Clearwire announced plans to raise US$300 million through a public offering, including cash which will be used for its planned rollout of an LTE network. Following the company’s refreshed partnership with Sprint, the US number three operator is also set to make a similar sized investment in Clearwire in a separate transaction, reflecting its around 50 percent ownership of the wholesale business. According to Bloomberg, Clearwire stands to raise around US$595 million from the two transactions.

Clearwire intends using the cash for “general corporate and working capital purposes, including the deployment of mobile 4G LTE technology alongside the mobile 4G WiMAX technology currently on its network and for the operation and maintenance of its networks.”

The US wholesale player announced its plans to rollout LTE alongside its existing WiMAX infrastructure in August 2011, but noted at the time that this was subject to additional funding requirements.

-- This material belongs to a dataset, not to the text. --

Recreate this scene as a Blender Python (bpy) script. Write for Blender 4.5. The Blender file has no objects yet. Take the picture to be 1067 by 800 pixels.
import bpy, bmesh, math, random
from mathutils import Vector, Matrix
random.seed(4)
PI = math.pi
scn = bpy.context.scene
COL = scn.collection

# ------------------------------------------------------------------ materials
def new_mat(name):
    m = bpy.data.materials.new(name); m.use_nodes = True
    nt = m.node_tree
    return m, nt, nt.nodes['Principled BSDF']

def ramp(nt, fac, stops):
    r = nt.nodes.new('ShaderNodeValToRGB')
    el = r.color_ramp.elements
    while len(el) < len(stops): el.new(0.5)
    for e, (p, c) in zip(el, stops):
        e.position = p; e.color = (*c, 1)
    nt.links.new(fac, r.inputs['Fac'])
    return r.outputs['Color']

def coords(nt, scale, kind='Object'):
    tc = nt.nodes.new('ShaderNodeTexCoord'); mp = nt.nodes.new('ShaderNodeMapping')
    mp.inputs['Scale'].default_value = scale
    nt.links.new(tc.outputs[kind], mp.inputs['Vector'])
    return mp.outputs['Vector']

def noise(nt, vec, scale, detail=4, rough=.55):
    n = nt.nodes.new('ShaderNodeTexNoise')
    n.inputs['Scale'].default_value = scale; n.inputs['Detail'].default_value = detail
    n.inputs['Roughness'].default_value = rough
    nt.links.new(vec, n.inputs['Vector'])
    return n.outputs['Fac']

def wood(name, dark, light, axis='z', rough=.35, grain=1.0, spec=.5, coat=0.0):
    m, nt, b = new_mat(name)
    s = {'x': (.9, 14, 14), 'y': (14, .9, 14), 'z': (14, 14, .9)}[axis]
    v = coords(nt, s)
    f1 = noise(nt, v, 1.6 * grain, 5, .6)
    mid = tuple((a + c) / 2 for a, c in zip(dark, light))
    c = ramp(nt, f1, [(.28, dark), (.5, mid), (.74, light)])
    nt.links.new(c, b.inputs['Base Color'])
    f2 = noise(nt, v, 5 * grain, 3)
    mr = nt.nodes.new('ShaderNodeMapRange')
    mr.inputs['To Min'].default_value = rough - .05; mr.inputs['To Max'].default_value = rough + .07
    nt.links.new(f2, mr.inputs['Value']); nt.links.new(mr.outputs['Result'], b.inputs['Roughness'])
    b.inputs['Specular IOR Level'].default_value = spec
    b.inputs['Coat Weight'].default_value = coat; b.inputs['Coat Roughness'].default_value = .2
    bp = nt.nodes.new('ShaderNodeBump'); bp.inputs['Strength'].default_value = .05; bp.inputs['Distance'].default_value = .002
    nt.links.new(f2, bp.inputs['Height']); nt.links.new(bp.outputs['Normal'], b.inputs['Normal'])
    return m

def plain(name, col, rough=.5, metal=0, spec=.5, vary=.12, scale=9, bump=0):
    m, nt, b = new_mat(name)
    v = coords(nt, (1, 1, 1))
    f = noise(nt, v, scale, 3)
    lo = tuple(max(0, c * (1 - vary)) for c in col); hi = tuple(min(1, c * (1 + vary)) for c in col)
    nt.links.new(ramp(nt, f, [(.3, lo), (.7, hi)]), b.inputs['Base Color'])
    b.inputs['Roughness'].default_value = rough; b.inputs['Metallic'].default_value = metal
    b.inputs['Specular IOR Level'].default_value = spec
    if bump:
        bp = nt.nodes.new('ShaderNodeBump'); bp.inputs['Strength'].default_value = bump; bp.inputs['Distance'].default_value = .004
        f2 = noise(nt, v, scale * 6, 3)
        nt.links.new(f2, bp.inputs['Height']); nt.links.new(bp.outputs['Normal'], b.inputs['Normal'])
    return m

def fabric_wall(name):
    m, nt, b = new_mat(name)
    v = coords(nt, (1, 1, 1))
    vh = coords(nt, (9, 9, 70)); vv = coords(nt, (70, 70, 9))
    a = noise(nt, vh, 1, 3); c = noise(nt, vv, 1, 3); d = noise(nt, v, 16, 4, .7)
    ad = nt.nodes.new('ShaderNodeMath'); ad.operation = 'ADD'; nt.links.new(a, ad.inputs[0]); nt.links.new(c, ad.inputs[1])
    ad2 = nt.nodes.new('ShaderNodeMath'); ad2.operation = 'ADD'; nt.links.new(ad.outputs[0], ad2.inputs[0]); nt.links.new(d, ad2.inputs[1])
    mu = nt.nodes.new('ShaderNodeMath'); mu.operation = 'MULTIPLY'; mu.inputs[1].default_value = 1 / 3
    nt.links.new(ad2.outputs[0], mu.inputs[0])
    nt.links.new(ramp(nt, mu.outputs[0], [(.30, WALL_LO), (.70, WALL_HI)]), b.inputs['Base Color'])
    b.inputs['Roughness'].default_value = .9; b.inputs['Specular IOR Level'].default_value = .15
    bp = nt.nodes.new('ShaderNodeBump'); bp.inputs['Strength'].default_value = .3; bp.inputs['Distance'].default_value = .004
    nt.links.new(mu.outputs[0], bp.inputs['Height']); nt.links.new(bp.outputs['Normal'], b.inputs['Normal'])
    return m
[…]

The Associated Press noted that the transaction is likely to dilute the value of existing shareholders by around 30 percent – while removing the possibility that Clearwire will need to file for bankruptcy protection, which would have “wiped out all shareholder value.”

Jonathan Chaplin, an analyst with Credit Suisse, told Bloomberg that Clearwire’s new funding strategy is “transformative,” bearing in mind that “this was a company flirting with bankruptcy just a week ago.”

Less positively, CNET reported that Comcast and Time Warner Cable are to stop reselling Clearwire’s services, as a result of the creation of a partnership between the cable companies and Verizon Wireless following a US$3.6 billion spectrum sale. It was suggested Comcast and Time Warner, alongside peer Bright House Networks, had a “lukewarm” relationship with Clearwire, resulting from uninspiring customer adoption.

In its third quarter 2011 results release early last month, Clearwire said its wholesale subscribers “consist primarily of Sprint 3G/4G smartphone customers.”

Time Warner Cable, Comcast and Bright House Networks are also cuurently shareholders in Clearwire – it is not clear if the companies plan exiting the partnership in future. Each company holds less than 5 percent of Clearwire.

Earlier this year, Intel announced the sale of some of its Clearwire holding.